According to his autobiography, Richard Hell believes he was contextualized incorrectly from the moment Lester Bangs interpreted the liberatory—to Hell’s mind essentially positive—howl and strut of “Blank Generation” as pure negation. Punk went sideways from there, and through the prism of that profound misunderstanding, Hell’s entire catalog is still seen. In this way, context is a bully.**

That’s the kick of inventing yourself... Maybe Smithereens is a cautionary tale or maybe it’s an unintentional documentary. Move to the city, change your name, run around stealing purses while the Feelies get groovy in the alleys around you. You can recreate your own birth as often as you like, till you're positively sticky with possibility. You’re still in the world, and the world will have its say.

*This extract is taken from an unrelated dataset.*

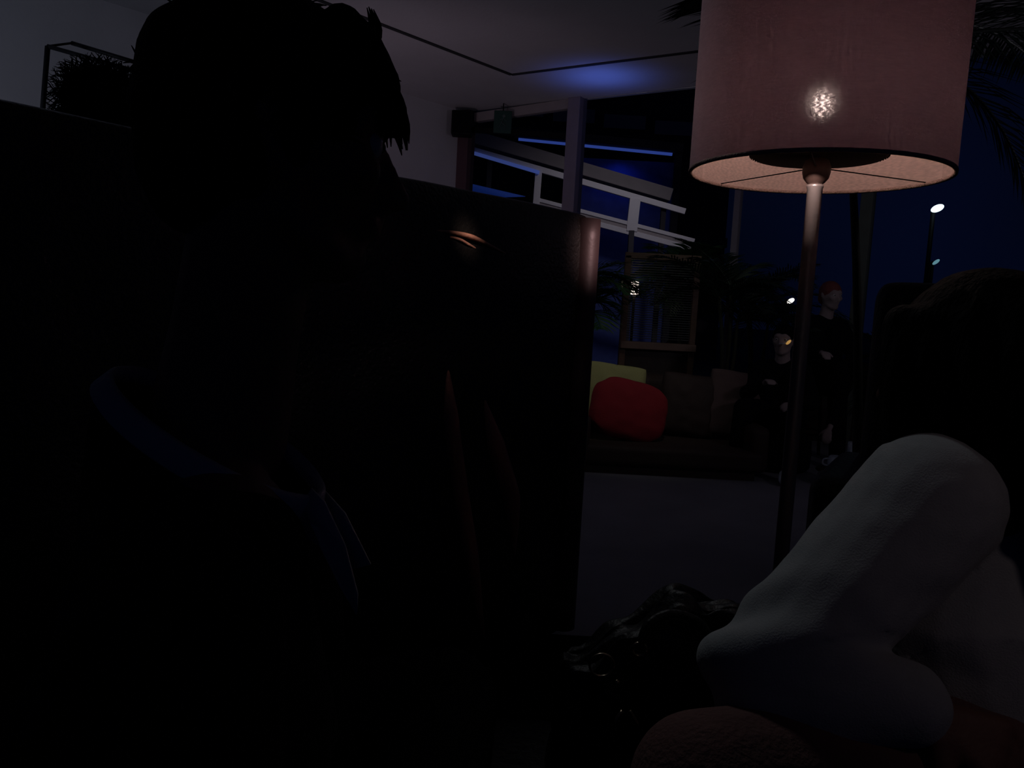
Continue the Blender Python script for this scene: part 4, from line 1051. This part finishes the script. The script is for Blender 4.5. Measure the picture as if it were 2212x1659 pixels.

*No, the band “The Smithereens” didn’t get their name from the movie. The New Jersey band started in 1980, and probably weren’t too stoked on either the movie sharing their name or the film’s depiction of New Jersey transplants.

**I mean, to a far lesser degree, I can relate! My mouthy, self-consciously jiving digressions were never described, by online commenters, as being “Lester Bangs wannabe” until I started writing for CREEM. I was just, you know, Jewish.